Michigan’s Department of Transportation needs the body’s approval to move forward with proposed renovations of the I-75 and I-94 expressways. Despite a combined price tag of about $2.7 billion, however, the projects’ financing is still up in the air.

“Right now the funding is a stumbling block,” Robert Morosi, a Southeast Michigan MDOT spokesman tells Mode Shift. “At this point in time, with our limited funding and really the uncertainty of funding ... we are looking at a pay-as-you-go approach.”

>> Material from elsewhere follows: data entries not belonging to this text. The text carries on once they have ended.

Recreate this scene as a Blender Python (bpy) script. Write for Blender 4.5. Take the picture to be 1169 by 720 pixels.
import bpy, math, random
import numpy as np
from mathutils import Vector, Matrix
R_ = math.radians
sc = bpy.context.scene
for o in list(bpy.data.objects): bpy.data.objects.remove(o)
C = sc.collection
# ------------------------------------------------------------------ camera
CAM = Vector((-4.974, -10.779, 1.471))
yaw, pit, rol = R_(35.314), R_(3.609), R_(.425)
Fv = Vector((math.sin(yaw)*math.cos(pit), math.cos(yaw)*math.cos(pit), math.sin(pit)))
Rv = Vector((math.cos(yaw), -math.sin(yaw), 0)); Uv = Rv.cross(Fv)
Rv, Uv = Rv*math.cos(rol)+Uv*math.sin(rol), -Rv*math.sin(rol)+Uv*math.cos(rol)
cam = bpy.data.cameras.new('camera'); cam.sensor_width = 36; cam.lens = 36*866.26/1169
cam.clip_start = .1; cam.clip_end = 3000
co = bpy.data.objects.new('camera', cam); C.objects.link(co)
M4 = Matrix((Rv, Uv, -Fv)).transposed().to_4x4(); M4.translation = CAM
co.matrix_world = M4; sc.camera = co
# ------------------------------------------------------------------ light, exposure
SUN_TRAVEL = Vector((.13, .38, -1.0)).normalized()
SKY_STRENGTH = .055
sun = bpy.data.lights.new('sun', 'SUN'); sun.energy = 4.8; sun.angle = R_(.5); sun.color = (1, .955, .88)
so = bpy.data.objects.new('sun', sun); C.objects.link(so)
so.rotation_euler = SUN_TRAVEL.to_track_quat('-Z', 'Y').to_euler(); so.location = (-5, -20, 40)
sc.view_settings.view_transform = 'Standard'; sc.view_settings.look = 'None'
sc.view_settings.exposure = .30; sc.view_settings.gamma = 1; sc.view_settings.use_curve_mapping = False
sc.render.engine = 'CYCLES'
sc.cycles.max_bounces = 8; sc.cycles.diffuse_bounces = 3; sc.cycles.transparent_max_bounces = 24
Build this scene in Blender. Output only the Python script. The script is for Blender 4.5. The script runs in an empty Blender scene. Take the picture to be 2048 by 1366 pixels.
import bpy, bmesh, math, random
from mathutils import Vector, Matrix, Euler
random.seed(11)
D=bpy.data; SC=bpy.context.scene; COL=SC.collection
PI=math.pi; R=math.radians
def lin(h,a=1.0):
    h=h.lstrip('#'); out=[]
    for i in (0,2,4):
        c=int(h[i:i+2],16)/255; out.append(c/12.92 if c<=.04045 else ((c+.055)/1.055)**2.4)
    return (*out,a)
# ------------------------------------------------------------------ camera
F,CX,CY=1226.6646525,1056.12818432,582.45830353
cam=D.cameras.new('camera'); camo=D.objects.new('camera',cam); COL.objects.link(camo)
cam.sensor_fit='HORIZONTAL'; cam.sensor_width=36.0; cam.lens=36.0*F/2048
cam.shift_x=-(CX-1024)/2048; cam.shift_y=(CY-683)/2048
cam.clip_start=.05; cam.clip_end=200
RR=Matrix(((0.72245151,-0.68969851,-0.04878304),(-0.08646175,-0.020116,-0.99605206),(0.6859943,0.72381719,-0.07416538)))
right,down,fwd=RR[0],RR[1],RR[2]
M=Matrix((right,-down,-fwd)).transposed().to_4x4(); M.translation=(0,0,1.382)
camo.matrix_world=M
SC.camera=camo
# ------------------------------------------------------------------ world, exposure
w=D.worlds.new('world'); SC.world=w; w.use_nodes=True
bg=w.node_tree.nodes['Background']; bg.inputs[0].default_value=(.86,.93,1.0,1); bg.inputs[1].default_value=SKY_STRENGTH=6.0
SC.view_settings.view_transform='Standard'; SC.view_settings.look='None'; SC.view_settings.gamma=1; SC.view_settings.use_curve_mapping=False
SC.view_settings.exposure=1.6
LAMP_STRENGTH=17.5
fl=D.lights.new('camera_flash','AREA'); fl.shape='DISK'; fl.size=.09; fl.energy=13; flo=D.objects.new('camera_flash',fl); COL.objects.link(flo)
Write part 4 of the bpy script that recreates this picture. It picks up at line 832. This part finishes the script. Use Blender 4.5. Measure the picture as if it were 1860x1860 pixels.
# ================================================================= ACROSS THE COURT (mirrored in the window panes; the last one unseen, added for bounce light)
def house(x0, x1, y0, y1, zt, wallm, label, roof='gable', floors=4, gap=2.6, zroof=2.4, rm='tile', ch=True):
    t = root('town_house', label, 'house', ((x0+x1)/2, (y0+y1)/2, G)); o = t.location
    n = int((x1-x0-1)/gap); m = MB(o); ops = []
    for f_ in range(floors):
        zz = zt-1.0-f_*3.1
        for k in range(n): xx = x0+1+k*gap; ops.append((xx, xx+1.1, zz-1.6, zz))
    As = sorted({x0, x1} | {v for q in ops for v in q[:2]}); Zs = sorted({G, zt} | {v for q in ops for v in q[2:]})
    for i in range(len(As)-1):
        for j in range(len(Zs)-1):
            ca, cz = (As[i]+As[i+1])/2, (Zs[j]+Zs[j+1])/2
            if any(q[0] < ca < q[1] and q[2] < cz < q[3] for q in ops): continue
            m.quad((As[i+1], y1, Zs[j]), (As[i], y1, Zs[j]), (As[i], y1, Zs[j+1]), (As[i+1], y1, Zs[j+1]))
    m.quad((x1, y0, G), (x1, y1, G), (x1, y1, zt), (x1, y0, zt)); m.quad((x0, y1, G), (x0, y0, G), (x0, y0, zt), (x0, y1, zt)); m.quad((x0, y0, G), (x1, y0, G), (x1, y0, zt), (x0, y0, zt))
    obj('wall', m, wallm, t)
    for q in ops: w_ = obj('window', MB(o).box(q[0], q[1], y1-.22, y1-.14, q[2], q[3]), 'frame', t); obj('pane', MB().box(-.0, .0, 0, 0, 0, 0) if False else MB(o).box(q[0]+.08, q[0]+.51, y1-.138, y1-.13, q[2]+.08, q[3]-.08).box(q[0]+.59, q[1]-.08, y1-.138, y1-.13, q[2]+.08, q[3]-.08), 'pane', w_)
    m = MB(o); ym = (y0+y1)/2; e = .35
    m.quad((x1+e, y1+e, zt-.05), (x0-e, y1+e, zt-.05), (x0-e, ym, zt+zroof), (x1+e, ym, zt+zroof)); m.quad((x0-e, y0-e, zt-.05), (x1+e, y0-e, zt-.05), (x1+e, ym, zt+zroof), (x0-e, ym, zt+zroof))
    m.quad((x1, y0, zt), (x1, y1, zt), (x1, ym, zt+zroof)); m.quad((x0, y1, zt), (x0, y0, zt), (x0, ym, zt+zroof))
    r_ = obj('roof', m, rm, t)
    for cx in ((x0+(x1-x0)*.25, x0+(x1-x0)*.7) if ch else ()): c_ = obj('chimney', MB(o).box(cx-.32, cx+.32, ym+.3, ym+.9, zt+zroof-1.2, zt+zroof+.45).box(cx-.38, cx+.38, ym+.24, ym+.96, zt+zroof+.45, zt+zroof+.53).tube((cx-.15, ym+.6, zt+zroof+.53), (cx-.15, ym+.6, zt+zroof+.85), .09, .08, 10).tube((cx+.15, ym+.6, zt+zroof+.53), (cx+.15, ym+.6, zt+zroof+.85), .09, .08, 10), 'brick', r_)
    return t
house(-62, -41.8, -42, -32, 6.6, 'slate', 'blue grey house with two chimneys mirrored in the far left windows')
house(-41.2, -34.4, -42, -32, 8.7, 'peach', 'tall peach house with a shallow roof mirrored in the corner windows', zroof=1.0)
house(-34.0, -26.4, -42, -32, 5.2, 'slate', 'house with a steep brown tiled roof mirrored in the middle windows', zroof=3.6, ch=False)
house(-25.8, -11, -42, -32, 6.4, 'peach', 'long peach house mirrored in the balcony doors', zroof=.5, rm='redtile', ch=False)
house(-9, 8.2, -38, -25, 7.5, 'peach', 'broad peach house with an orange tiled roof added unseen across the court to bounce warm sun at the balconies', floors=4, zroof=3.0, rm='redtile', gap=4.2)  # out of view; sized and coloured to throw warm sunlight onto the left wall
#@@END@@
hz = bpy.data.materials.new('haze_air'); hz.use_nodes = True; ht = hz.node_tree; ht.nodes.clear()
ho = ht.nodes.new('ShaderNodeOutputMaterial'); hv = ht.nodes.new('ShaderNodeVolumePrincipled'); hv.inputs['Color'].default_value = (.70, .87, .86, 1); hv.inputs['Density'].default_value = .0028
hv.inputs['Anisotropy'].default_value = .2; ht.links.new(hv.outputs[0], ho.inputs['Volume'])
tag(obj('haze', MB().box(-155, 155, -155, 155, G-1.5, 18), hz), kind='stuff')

The I-94 project would widen about 6.7 miles of roadway between I-96 and Connor in Detroit, adding new lanes, service drives and interchanges. Plans for the I-75 renovation would repair and expand an area of freeway running from 8 Mile to M-59 in Oakland County. MDOT also wants to remove and replace bridges along the expressways.

The agency sees the proposed renovations as a smart move that will increase safety on the road by replacing and modernizing outdated infrastructure; for others, however, MDOT’s plans have been a source of contention. Concerned that money for widening roads would be better spent maintaining infrastructure, the Washtenaw County Commission earlier this month issued a resolution in opposition to the I-94 expansion.

In Detroit, some critics fear that the I-94 project would hamper pedestrian and bike traffic, while others worry it could stifle development along a thriving economic corridor.

Even if SEMCOG approves the projects, it could be some time before their full impact is felt. Under ideal conditions, the agency would like to wrap up the renovations in five years or less, but concerns about funding could push that completion time to 20 years.

Road construction in Michigan is financed with a combination of state gasoline taxes and federal transportation funds. Morosi says an increase in fuel-efficient cars on the road and rising gas prices have cut into Michigan’s gasoline revenues. To complicate matters, the state needs to raise at least 20 percent of the money for its roadwork programs itself to qualify for federal dollars. Michigan has had difficulty doing that in recent years, so the state legislature has had to step in and reallocate dollars from the state’s general fund to transportation.

They budgeted $120 million to do this for the 2014 fiscal year, according to Morosi, but this is no guarantee that the I-75 and I-94 projects will begin anytime soon.

“We got 2014, but beyond that we don’t know. There’s so much uncertainty, and that’s why it’s so difficult,” he says. “We can not come out and say, ‘This is when it will start,’ because at this point in time we’re still working to get the revenue to leverage that federal aid.”

Although Morosi wouldn’t speculate on when the projects might begin, he says replacing bridges, including one at Gratiot over I-94, would be among the agency’s first priorities. He adds that there is “no way” any freeway would be “ripped up” for the proposed Detroit project in 2014.

In order for that to happen, the state would need to come up with a stable revenue stream to support the expressway expansions. That would require an act of the legislature like the gas tax hike proposed by Gov. Snyder or a reallocation of the state’s transportation dollars.

“We’re going to have to find a way to advance some money to build this project,” Morosi says, “at the expense of other projects, maybe. Take money from different regions, maybe. Those are all things on the table that we’re looking at.”

The General Assembly of the Southeast Michigan Council of Governments will convene on Thursday, June 20, at 4:30 p.m. in the Atheneum Suite Hotel at 1000 Brush St. in Detroit. Stakeholders are invited to make their voices heard during a public comment session following an opening address by Wayne County Executive Robert Ficano.